Start at the line containing "back = a('back')" and stop at the line containing "(.105, .086, .033, 1))"; copy those lines exactly, both ends included, and no others.

Exercise input =

——

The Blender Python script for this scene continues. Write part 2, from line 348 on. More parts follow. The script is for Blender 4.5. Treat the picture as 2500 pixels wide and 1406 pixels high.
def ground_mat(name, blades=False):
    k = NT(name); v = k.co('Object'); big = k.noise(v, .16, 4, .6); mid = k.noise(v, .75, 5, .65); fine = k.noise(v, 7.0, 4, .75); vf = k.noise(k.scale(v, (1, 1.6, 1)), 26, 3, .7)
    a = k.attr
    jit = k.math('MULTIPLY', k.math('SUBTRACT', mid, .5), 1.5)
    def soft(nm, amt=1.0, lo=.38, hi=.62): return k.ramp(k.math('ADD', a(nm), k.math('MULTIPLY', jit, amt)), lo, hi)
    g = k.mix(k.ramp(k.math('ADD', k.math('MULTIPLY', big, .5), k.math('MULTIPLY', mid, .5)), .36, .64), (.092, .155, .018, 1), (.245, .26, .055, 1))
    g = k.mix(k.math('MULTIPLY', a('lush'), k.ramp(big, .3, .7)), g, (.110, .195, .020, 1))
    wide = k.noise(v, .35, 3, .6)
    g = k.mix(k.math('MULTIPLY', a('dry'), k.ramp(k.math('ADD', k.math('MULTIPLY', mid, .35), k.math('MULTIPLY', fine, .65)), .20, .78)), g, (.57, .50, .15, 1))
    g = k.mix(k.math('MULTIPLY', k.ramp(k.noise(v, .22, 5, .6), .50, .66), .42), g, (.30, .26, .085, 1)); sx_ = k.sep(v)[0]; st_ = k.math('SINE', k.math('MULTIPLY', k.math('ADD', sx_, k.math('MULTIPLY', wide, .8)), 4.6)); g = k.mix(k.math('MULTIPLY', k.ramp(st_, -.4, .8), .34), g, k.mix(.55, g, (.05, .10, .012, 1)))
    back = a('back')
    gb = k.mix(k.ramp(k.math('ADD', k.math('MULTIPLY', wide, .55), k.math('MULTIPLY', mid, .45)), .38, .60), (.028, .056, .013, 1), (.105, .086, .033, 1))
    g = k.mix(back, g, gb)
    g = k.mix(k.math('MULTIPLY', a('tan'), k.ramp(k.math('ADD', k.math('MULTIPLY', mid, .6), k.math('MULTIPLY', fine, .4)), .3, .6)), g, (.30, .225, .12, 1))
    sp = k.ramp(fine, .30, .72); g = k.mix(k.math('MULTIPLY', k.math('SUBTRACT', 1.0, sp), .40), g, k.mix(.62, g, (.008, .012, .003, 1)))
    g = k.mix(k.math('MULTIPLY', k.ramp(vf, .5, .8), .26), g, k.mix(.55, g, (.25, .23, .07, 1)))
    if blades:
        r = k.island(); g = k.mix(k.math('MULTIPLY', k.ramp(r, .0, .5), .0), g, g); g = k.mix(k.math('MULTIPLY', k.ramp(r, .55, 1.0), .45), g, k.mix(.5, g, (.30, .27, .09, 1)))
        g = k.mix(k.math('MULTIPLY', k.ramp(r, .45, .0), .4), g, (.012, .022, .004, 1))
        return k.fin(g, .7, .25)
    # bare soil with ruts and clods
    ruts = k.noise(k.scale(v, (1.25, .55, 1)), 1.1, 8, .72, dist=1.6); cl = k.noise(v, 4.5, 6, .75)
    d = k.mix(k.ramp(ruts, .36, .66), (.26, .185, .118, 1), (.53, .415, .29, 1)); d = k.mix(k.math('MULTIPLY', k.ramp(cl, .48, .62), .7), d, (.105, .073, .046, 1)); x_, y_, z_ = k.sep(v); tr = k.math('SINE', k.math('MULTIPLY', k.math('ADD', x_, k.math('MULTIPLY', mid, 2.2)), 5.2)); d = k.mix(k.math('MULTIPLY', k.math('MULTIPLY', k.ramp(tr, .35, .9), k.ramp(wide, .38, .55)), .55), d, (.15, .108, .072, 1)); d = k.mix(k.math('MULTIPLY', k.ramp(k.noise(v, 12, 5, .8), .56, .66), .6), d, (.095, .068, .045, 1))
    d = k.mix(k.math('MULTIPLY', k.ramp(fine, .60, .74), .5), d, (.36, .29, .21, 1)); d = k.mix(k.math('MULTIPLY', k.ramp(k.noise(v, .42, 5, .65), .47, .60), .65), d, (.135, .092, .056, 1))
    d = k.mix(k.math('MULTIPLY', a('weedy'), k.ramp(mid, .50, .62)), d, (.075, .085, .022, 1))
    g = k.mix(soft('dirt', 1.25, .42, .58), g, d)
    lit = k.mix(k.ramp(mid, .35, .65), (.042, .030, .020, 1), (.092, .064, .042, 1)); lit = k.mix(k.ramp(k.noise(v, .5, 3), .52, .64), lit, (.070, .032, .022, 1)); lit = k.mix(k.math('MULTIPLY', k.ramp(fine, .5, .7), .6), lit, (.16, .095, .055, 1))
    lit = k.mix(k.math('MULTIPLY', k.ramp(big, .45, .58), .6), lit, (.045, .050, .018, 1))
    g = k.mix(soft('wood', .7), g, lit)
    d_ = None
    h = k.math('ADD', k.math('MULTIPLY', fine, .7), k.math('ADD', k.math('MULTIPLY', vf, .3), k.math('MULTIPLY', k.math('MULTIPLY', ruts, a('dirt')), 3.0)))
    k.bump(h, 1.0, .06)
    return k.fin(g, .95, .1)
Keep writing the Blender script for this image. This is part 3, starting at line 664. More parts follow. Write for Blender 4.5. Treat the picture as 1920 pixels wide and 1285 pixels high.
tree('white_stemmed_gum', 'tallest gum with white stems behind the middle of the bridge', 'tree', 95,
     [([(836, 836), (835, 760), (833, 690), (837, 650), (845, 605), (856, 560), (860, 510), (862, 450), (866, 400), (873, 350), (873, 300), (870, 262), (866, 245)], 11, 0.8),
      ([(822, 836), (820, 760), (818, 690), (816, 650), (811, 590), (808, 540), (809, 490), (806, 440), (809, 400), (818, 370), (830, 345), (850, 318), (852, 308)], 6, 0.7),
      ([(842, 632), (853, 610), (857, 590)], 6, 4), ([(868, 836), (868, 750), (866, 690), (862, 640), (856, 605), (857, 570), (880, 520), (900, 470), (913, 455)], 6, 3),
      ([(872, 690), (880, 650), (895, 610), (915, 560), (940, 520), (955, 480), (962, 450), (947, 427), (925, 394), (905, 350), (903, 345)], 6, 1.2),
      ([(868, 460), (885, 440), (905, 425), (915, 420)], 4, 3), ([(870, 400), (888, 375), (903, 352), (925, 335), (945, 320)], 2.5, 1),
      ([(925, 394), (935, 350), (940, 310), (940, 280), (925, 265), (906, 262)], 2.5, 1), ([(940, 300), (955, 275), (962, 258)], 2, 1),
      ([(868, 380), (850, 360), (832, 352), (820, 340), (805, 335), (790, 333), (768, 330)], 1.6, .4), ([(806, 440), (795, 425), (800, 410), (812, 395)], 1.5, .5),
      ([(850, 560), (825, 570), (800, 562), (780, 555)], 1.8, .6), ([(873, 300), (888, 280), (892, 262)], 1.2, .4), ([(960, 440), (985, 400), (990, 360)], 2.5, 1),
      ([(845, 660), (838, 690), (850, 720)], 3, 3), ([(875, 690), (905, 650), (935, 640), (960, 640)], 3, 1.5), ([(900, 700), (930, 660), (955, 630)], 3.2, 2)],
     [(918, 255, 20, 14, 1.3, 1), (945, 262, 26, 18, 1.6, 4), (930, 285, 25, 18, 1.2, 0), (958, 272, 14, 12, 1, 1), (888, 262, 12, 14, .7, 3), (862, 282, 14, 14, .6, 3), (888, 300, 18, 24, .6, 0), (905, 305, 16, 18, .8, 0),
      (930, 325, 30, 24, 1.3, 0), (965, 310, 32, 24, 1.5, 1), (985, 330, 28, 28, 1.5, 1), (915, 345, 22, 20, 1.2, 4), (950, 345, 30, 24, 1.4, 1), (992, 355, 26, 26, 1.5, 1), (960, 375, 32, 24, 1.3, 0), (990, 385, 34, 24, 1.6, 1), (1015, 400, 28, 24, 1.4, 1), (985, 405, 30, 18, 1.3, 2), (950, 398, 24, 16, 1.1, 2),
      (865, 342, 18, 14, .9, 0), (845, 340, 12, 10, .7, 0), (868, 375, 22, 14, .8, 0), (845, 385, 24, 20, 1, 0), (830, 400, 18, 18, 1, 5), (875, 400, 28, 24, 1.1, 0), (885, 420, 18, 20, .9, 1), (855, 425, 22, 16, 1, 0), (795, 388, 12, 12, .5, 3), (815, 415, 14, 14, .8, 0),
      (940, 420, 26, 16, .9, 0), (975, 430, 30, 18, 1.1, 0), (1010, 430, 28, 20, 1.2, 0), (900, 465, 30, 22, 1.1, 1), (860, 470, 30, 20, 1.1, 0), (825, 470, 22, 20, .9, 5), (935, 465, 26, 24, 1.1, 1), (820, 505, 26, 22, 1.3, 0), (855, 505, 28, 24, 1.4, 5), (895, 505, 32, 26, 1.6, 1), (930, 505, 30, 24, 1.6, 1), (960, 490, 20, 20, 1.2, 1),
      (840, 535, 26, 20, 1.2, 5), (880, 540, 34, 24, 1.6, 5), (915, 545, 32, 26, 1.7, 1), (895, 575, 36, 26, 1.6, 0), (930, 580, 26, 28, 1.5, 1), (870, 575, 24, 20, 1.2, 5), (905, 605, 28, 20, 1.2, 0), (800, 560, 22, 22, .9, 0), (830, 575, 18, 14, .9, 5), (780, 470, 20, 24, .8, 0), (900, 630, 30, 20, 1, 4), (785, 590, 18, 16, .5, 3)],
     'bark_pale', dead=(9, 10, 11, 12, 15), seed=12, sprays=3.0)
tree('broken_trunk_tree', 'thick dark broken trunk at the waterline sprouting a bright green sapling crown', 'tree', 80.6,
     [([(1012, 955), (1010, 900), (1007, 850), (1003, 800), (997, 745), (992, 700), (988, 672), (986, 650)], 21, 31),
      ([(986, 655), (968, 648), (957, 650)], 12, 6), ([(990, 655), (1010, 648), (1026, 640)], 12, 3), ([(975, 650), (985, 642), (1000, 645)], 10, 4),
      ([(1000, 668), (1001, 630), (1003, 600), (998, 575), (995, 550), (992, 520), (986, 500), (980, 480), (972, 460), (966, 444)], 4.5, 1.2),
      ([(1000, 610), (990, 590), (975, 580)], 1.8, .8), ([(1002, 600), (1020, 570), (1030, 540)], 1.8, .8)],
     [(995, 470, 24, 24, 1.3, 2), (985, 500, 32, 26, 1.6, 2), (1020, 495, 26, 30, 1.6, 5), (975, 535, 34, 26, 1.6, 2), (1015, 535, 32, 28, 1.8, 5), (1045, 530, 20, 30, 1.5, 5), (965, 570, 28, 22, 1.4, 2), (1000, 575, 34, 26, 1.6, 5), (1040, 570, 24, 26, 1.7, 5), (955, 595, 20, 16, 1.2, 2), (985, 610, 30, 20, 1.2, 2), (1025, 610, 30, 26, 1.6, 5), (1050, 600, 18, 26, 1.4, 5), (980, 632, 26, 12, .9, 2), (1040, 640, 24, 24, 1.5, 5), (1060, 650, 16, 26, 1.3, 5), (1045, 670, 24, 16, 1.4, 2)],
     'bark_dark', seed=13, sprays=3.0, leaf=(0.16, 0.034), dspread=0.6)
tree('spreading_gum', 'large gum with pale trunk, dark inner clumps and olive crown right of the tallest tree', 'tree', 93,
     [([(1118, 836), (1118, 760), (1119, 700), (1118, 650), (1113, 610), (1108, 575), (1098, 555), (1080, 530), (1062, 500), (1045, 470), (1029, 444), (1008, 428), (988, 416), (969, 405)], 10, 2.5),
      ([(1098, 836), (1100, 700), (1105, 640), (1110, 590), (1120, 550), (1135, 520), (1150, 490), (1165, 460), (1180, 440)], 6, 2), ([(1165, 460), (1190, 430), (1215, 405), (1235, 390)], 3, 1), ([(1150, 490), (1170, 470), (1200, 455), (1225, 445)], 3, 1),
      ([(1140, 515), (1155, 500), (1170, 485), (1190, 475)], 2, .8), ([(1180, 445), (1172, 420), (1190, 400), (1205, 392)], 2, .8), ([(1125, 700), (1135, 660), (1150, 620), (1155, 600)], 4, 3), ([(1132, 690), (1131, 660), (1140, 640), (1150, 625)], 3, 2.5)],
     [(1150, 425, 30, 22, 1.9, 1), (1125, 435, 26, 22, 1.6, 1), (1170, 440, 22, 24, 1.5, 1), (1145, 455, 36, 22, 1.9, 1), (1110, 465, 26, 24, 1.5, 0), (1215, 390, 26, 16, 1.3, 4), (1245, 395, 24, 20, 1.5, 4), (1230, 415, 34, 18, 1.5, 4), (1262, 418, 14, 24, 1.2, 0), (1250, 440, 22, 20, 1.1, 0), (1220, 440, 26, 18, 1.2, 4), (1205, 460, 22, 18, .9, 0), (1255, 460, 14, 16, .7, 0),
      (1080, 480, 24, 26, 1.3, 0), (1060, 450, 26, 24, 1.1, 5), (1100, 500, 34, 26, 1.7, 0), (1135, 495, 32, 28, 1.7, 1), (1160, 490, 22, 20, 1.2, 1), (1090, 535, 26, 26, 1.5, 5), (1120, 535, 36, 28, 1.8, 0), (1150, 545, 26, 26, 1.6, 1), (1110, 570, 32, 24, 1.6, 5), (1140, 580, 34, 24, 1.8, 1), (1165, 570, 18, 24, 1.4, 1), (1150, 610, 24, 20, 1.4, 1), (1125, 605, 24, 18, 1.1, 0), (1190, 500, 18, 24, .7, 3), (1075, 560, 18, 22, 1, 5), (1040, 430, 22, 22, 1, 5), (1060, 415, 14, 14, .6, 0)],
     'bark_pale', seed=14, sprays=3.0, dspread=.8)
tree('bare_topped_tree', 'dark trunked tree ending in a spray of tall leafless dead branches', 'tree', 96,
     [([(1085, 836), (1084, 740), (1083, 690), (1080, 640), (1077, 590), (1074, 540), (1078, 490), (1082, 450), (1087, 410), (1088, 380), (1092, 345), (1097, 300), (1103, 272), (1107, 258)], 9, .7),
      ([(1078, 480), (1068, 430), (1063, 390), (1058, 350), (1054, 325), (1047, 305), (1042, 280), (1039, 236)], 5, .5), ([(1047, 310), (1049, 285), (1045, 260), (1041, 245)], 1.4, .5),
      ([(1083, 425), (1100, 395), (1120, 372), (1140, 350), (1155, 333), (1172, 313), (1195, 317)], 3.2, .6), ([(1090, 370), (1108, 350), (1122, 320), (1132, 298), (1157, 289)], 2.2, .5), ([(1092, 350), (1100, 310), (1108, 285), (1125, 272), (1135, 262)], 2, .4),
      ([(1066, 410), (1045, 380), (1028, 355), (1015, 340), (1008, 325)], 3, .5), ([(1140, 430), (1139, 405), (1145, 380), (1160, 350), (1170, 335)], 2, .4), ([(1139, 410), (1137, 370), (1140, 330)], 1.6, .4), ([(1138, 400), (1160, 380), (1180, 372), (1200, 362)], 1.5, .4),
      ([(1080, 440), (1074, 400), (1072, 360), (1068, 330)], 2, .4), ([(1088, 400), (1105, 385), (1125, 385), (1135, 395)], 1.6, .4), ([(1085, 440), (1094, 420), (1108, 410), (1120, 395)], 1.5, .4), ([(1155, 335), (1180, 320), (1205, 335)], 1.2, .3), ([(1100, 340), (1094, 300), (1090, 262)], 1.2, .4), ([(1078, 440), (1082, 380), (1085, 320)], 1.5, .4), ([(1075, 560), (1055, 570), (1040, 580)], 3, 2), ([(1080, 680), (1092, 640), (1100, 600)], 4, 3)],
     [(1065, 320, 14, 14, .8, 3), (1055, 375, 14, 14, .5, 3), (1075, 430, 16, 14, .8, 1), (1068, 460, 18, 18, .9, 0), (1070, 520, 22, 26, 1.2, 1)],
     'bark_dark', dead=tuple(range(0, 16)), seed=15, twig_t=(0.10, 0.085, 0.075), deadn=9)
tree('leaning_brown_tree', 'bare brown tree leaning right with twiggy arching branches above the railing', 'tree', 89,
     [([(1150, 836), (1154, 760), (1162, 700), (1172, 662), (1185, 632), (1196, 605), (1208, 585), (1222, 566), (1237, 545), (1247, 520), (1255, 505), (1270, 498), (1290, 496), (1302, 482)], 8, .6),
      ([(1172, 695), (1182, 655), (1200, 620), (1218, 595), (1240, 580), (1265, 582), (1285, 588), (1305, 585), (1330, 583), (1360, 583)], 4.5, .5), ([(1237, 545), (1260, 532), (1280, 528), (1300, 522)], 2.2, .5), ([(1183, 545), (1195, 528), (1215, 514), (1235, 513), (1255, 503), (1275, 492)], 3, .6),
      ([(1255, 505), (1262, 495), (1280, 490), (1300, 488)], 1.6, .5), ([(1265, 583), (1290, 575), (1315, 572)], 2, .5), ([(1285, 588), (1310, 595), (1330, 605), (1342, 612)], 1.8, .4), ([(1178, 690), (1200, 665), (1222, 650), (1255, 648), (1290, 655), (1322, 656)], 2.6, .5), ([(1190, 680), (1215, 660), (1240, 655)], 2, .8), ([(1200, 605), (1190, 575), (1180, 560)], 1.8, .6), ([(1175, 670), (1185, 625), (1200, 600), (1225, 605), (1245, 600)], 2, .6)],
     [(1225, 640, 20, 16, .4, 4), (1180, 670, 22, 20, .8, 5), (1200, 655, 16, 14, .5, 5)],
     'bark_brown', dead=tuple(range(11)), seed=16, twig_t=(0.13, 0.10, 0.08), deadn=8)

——

Task solution =
    back = a('back')
    gb = k.mix(k.ramp(k.math('ADD', k.math('MULTIPLY', wide, .55), k.math('MULTIPLY', mid, .45)), .38, .60), (.028, .056, .013, 1), (.105, .086, .033, 1))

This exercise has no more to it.